(PROBLEM REQUIREMENTS) Keep only the lines of the data below that contain "scene", and copy them.

(PROVIDED DATA)
· · · · · · ·

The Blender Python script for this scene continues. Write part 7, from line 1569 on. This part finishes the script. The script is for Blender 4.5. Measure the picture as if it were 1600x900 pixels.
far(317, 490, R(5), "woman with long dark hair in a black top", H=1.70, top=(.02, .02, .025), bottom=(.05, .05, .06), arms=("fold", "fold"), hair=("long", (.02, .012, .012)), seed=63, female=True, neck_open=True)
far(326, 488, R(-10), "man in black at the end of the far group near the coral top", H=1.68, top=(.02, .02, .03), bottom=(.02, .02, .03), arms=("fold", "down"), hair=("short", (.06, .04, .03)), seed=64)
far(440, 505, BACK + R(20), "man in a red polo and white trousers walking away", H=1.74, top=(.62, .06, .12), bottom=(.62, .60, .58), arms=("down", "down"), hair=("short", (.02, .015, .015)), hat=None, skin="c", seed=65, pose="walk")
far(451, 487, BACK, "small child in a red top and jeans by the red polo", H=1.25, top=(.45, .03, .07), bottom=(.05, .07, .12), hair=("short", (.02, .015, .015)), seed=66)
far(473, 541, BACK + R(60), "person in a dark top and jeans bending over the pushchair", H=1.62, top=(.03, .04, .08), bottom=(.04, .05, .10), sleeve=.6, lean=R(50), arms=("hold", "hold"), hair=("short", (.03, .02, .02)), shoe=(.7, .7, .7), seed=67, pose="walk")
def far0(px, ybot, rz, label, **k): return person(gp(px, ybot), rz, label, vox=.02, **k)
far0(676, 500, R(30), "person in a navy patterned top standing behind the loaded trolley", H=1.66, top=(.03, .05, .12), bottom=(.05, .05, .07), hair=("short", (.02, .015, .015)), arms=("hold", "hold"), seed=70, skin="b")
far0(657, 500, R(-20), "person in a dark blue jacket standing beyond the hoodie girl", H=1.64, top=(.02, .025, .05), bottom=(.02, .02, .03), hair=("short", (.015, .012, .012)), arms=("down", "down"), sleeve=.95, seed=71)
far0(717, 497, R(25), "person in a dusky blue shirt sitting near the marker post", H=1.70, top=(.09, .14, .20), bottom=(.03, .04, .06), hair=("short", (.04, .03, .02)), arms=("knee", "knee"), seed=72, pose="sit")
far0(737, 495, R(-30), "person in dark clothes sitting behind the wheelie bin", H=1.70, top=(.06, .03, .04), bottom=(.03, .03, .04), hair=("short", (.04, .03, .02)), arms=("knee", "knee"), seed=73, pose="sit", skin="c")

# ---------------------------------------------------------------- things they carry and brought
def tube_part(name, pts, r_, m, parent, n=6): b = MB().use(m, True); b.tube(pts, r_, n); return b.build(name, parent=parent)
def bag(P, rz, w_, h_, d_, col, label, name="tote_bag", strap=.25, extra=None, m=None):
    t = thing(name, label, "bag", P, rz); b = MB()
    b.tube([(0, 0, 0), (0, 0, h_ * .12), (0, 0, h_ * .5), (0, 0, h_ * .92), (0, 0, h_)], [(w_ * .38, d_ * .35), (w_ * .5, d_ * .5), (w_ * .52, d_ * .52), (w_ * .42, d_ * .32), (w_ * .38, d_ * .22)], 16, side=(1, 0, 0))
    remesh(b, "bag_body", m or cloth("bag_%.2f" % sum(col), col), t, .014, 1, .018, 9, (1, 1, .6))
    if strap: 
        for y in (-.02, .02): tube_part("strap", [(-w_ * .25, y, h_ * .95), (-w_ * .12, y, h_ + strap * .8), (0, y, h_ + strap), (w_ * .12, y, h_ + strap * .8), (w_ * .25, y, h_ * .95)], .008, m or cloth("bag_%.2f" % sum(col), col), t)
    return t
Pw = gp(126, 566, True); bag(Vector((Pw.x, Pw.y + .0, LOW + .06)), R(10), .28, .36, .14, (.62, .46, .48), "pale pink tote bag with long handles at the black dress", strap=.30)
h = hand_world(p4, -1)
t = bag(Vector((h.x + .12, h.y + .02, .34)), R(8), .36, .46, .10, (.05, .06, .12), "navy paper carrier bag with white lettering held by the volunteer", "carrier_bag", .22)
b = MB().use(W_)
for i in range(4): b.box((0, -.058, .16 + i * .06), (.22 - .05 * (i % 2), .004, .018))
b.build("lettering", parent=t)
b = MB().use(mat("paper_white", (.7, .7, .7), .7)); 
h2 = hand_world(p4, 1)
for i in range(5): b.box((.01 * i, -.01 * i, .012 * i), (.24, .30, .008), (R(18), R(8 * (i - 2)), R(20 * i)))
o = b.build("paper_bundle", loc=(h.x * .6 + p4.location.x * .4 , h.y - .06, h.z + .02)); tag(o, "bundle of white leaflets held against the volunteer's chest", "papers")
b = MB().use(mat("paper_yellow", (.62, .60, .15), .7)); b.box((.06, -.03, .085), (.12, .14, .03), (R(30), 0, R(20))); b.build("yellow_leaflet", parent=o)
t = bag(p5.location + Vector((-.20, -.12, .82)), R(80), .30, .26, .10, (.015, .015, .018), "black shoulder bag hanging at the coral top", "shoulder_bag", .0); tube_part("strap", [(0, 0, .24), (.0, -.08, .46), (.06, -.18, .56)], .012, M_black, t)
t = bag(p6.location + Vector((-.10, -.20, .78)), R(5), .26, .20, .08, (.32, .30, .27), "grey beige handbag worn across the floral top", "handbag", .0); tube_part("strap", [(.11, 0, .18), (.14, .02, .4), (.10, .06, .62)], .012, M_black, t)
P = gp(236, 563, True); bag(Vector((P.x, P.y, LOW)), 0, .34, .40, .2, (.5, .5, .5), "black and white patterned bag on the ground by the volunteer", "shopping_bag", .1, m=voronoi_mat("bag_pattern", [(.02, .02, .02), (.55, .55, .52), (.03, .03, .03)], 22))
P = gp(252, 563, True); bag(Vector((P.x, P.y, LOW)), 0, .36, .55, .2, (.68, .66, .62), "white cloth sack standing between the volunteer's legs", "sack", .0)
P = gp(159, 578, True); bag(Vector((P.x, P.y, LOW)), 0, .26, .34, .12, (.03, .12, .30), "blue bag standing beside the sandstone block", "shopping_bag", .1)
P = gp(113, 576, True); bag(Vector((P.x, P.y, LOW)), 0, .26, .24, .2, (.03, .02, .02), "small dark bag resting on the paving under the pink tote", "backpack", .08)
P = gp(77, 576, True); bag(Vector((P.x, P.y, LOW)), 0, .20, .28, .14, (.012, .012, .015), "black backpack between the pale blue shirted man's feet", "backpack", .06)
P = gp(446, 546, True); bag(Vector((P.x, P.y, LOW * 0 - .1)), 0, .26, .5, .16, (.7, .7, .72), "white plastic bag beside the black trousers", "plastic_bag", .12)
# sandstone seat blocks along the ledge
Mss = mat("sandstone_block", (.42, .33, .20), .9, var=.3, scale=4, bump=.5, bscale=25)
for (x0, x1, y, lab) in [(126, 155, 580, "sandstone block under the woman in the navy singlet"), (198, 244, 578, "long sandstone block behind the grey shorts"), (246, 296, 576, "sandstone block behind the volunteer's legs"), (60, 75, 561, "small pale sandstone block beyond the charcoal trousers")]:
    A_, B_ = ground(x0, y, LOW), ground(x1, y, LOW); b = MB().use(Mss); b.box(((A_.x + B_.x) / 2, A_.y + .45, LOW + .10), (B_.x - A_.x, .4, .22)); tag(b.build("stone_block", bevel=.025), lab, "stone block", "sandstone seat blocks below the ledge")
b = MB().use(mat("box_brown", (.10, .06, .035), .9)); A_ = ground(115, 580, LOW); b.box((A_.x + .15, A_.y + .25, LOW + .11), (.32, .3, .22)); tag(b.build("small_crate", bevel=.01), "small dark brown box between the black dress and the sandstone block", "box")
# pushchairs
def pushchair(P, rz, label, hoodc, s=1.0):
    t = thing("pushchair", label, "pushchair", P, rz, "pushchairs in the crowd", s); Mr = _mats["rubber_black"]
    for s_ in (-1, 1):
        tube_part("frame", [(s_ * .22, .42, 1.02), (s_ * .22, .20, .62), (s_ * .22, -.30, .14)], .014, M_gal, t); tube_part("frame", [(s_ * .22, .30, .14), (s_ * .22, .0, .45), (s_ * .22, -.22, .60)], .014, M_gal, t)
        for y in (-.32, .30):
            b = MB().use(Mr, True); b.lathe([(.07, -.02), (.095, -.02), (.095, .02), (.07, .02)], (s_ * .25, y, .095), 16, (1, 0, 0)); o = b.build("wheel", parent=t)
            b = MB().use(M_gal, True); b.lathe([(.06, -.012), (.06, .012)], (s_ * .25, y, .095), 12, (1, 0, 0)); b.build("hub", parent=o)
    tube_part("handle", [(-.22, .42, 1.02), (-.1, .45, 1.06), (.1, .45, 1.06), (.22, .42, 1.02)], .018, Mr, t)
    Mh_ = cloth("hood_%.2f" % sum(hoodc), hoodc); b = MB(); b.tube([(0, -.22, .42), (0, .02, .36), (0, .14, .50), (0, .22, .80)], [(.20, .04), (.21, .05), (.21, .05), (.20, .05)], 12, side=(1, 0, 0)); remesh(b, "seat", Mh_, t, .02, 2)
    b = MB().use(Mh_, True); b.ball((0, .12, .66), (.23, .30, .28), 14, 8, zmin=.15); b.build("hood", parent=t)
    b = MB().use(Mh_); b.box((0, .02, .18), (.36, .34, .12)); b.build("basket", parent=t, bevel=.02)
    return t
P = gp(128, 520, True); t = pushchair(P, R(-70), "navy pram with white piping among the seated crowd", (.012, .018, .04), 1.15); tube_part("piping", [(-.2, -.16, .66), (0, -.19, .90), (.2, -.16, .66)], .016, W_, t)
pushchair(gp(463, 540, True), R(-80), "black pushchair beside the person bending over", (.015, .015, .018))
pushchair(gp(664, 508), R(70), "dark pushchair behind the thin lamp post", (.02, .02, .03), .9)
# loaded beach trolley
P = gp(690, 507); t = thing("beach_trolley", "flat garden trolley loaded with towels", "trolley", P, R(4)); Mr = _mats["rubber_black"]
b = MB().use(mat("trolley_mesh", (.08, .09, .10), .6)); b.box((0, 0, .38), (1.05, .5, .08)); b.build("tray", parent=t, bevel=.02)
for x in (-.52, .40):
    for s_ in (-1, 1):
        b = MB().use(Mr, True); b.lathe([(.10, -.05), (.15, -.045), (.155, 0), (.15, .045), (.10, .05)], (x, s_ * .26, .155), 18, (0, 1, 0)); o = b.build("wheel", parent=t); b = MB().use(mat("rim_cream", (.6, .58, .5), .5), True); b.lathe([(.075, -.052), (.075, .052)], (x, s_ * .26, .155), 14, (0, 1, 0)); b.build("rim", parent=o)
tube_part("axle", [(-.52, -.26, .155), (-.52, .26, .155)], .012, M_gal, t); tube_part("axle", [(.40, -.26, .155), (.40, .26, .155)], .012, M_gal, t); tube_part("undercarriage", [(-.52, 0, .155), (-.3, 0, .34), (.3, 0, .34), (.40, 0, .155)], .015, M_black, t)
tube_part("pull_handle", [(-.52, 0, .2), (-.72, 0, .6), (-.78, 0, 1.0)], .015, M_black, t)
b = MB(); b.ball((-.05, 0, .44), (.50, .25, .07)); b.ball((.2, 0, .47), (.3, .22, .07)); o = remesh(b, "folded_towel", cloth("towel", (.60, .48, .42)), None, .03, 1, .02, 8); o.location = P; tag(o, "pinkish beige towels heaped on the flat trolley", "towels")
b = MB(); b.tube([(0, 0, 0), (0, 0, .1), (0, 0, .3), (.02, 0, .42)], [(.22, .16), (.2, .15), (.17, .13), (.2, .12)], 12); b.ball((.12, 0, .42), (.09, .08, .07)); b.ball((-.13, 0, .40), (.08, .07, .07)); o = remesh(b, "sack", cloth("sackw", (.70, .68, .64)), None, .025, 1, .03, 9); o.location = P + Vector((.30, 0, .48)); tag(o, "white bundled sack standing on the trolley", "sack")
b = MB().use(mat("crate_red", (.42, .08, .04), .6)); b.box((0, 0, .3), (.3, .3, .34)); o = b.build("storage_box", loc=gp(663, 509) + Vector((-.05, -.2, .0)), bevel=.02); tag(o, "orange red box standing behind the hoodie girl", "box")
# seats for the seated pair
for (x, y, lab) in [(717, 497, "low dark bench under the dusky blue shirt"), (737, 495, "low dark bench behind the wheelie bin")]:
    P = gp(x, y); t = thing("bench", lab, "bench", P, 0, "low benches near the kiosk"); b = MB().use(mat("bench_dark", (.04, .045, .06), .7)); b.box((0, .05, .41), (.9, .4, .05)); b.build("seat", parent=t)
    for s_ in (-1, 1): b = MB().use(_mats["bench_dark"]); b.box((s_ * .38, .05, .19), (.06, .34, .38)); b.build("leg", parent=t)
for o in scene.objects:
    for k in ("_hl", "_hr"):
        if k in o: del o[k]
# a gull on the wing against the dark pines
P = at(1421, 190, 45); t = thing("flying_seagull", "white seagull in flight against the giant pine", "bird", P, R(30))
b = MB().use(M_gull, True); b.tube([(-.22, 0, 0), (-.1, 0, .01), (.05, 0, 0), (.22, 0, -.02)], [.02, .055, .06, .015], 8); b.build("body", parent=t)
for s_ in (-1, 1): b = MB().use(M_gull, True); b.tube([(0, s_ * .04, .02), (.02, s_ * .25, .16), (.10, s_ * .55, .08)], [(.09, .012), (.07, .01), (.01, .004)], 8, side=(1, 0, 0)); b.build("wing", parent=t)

· · · · · · ·

(RESPONSE TO THE EXERCISE)
The Blender Python script for this scene continues. Write part 7, from line 1569 on. This part finishes the script. The script is for Blender 4.5. Measure the picture as if it were 1600x900 pixels.
for o in scene.objects:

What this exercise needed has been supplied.